§ **What to do**
Return verbatim the inclusive range of lines running from the line that contains "Recreate this scene" to the line that contains "R = math.radians". Omit every other line.

§ **Extracted information**
--- Begin ---

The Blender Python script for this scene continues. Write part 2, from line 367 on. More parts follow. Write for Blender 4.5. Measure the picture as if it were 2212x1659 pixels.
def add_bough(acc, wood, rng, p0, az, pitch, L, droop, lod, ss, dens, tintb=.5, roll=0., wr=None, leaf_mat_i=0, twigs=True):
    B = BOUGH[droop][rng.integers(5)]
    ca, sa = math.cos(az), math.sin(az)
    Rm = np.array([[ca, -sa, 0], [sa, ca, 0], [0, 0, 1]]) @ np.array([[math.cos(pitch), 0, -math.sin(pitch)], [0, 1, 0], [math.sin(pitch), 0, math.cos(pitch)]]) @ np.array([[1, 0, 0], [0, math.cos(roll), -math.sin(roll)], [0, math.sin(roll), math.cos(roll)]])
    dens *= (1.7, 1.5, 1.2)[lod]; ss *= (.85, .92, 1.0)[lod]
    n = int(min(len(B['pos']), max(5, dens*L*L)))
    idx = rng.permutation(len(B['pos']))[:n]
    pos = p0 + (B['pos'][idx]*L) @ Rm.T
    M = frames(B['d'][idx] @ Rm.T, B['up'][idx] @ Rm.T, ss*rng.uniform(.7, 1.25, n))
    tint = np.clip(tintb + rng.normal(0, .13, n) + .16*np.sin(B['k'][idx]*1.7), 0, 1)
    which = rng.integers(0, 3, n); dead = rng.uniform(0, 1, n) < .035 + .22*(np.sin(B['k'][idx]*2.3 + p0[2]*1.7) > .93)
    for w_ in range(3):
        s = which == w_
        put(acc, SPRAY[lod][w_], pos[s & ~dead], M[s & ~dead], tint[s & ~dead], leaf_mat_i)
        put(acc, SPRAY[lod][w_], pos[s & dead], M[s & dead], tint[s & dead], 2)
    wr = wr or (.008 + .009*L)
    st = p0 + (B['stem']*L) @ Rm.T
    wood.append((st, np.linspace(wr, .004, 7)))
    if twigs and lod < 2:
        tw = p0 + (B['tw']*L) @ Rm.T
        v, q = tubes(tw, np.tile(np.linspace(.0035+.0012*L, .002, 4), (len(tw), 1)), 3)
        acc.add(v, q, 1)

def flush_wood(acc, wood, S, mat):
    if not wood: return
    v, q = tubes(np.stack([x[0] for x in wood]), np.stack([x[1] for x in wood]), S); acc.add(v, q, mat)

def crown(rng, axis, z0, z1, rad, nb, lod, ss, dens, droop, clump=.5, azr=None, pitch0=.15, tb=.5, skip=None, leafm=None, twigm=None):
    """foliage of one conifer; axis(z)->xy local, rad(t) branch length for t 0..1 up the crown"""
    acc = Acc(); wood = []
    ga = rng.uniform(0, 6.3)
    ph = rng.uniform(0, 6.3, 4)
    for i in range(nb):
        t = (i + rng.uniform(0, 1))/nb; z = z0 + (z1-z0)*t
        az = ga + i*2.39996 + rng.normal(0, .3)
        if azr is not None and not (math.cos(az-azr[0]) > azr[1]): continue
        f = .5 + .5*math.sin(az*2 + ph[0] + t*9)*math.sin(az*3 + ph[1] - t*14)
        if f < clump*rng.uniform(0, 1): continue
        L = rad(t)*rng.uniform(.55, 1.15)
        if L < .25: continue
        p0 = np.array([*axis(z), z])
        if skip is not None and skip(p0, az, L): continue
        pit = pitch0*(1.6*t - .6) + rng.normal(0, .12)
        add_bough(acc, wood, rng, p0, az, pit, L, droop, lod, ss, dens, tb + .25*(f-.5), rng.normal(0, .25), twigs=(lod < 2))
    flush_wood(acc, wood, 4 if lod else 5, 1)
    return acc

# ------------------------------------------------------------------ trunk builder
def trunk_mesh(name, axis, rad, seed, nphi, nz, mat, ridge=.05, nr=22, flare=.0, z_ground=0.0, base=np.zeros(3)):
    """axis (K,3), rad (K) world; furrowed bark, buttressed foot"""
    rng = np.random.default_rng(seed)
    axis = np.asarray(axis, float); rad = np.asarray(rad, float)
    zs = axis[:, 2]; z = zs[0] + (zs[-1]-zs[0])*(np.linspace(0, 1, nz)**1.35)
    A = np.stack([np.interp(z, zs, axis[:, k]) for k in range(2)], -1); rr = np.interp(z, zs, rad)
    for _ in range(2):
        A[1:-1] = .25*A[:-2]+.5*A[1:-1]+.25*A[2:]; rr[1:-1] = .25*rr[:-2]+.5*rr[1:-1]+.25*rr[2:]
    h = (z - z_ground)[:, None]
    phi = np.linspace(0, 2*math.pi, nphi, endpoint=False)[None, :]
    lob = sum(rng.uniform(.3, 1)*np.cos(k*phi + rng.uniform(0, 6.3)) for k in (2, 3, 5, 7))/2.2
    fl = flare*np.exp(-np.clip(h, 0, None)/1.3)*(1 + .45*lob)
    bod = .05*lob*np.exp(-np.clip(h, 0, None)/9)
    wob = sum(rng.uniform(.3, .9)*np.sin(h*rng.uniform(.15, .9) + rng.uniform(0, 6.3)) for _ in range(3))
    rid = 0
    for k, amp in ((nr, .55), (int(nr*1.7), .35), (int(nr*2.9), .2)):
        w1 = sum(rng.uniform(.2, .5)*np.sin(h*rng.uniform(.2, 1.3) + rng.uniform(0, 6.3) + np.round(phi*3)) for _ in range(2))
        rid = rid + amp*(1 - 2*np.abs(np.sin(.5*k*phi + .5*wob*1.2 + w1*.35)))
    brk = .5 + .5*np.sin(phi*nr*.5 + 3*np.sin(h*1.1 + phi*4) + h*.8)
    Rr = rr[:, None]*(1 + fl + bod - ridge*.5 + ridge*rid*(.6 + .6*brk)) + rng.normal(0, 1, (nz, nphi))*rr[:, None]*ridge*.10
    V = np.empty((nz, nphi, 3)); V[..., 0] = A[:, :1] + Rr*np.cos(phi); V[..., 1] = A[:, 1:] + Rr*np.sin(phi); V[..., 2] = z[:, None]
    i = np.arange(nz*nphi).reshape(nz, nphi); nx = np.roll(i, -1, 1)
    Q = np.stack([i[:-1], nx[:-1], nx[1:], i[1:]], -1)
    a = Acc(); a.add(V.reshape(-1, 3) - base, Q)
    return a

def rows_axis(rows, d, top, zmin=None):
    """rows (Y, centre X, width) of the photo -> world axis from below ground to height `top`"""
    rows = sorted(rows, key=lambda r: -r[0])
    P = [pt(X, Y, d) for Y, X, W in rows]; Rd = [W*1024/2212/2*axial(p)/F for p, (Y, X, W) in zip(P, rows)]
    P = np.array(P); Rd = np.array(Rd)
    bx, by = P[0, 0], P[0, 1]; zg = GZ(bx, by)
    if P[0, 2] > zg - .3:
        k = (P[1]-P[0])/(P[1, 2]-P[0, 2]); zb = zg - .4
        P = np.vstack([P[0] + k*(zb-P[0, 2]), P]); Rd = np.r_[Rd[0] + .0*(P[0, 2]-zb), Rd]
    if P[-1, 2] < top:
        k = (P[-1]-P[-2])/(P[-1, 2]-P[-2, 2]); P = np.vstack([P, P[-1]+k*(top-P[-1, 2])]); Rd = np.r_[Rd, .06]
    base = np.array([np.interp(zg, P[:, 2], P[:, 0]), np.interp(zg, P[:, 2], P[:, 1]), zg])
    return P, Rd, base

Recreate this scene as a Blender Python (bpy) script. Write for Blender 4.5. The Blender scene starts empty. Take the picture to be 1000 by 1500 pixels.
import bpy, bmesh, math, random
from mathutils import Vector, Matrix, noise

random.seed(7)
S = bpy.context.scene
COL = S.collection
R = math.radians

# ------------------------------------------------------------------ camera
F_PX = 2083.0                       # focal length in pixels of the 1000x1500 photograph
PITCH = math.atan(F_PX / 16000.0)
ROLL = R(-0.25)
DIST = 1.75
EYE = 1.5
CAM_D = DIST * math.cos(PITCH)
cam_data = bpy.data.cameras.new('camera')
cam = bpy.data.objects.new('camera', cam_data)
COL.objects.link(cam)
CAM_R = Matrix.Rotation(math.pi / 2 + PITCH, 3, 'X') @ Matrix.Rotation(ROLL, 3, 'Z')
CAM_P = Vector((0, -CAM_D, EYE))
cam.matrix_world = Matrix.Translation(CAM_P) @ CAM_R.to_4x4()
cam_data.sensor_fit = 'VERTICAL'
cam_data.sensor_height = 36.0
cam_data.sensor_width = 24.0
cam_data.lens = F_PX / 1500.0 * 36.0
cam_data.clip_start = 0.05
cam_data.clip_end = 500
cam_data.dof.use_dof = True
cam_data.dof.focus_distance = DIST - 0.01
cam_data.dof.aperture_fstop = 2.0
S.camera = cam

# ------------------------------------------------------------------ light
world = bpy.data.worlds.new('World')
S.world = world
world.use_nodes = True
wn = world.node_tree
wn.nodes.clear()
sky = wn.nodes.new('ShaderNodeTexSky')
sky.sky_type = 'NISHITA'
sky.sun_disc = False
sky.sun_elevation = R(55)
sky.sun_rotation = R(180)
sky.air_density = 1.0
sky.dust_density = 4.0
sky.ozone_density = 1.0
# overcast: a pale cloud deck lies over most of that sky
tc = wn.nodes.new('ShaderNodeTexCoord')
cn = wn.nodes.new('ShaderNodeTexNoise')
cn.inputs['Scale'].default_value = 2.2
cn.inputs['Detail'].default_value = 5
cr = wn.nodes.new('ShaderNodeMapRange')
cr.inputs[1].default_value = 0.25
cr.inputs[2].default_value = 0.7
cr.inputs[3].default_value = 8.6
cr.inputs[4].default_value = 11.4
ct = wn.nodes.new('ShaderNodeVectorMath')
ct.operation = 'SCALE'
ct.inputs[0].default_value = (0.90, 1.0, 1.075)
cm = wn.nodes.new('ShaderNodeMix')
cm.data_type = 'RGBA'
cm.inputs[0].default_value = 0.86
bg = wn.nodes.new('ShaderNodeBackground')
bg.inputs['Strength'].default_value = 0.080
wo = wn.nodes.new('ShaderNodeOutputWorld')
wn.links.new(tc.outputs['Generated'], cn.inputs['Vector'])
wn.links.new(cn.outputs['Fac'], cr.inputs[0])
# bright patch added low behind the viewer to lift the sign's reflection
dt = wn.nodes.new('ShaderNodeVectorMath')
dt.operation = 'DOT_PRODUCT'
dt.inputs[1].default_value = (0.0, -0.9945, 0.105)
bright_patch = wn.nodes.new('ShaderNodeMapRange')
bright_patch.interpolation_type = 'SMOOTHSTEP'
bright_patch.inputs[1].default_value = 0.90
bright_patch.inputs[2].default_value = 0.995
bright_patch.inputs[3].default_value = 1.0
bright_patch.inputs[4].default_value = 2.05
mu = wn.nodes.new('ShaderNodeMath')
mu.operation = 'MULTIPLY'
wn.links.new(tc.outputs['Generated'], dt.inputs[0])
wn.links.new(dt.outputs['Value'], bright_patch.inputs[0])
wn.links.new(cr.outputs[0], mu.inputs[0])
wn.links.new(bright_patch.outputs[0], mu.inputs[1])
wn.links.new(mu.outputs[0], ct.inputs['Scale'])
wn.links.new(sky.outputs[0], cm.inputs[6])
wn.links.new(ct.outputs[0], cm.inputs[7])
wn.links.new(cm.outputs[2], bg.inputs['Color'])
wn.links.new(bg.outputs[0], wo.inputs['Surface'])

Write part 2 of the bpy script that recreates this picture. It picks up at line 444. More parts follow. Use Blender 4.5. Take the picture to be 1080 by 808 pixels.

--- End ---

§ **Result of this task**
Recreate this scene as a Blender Python (bpy) script. Write for Blender 4.5. The Blender scene starts empty. Take the picture to be 1000 by 1500 pixels.
import bpy, bmesh, math, random
from mathutils import Vector, Matrix, noise

random.seed(7)
S = bpy.context.scene
COL = S.collection
R = math.radians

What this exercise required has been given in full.